= Available records =
• • •

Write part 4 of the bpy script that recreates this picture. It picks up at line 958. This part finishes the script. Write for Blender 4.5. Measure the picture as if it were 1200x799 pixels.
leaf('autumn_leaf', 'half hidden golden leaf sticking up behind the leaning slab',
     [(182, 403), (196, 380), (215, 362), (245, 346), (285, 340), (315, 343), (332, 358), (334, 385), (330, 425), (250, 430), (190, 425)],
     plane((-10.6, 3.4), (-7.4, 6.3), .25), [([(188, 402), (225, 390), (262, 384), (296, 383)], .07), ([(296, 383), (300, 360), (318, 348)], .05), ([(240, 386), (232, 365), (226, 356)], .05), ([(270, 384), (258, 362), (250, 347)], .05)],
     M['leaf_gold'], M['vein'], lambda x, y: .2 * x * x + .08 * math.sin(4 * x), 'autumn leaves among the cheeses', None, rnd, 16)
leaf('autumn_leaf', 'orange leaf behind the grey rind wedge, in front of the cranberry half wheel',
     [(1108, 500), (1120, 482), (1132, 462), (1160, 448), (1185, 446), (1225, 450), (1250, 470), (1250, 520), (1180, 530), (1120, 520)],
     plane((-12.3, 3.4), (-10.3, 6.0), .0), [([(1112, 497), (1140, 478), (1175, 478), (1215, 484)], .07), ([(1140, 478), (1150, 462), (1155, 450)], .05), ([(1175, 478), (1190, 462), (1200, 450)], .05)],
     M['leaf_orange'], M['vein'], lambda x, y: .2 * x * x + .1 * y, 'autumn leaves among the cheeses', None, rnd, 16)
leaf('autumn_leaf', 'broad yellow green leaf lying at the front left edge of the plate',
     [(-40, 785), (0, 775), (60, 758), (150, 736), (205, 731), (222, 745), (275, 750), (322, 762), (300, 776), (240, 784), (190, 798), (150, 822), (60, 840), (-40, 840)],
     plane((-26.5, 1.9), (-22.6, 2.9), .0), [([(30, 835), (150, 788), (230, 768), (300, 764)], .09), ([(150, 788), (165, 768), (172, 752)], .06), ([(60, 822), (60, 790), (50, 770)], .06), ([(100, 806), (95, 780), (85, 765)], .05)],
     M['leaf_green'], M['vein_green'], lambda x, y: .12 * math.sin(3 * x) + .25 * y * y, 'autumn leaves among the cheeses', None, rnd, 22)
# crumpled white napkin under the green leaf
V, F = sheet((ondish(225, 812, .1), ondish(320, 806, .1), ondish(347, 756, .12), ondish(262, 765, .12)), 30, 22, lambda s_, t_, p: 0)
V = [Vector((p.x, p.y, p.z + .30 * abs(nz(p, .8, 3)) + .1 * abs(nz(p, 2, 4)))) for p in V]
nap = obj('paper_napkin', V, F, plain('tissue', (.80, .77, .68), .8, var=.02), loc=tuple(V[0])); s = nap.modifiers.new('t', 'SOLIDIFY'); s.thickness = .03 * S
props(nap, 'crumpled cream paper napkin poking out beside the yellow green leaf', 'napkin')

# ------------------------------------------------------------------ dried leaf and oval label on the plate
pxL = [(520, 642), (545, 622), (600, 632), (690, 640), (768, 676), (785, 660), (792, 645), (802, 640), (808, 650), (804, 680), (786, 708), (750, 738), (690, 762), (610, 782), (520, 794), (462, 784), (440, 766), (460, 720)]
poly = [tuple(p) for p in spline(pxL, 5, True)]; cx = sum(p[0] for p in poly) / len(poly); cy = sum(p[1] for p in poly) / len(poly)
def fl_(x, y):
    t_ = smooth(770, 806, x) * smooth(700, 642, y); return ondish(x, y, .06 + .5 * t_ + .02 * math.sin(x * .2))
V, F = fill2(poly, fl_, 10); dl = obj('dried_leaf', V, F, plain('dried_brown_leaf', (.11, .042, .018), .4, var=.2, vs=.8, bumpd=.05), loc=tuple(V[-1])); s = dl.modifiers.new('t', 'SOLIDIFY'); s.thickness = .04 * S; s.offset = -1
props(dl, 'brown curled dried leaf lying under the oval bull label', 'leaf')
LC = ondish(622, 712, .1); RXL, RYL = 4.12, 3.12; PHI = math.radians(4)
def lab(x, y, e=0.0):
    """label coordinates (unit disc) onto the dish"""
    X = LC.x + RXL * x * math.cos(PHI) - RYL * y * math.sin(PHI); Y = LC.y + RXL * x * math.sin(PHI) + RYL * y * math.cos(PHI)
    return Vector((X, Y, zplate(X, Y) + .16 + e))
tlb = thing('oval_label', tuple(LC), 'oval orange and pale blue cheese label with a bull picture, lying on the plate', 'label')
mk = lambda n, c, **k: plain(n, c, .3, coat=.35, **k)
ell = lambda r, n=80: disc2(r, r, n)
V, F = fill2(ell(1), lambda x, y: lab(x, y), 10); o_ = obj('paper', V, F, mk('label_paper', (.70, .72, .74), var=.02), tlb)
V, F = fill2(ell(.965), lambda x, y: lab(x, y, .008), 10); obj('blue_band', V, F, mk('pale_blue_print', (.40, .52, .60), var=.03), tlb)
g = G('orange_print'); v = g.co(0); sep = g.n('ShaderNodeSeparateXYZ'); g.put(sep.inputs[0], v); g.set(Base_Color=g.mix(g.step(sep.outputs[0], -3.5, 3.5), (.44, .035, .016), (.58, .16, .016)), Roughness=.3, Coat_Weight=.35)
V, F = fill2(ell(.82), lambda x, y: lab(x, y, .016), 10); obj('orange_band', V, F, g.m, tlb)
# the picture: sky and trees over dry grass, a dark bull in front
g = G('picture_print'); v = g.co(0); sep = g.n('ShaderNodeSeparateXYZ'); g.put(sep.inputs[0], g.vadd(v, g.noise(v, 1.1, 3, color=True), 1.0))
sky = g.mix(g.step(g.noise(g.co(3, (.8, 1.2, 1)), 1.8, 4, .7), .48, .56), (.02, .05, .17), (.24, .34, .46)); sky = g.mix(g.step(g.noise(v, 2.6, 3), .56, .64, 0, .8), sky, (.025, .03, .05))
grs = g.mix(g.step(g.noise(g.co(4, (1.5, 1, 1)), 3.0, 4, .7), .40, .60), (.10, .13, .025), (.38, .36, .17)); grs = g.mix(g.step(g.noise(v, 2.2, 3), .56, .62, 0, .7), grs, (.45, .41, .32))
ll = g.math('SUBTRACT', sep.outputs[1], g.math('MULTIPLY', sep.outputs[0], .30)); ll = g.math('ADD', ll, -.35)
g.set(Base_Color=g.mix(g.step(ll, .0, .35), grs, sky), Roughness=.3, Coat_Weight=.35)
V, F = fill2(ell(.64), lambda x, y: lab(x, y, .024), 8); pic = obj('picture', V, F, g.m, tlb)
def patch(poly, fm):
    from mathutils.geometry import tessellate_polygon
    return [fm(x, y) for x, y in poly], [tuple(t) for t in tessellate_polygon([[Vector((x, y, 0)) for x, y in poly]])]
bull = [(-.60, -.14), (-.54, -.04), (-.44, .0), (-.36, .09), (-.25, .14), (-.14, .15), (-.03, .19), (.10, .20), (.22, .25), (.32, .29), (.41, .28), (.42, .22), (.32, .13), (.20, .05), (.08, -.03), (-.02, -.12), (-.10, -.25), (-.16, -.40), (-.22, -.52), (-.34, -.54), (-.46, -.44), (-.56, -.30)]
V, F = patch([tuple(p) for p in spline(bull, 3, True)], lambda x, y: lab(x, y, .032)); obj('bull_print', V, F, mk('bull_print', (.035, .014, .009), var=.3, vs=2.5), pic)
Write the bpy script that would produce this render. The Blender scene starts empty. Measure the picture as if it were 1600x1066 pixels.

• • •

= Prompt =
How many lines in the records hold the string "were"? Reply with the number alone.

= Reply =
2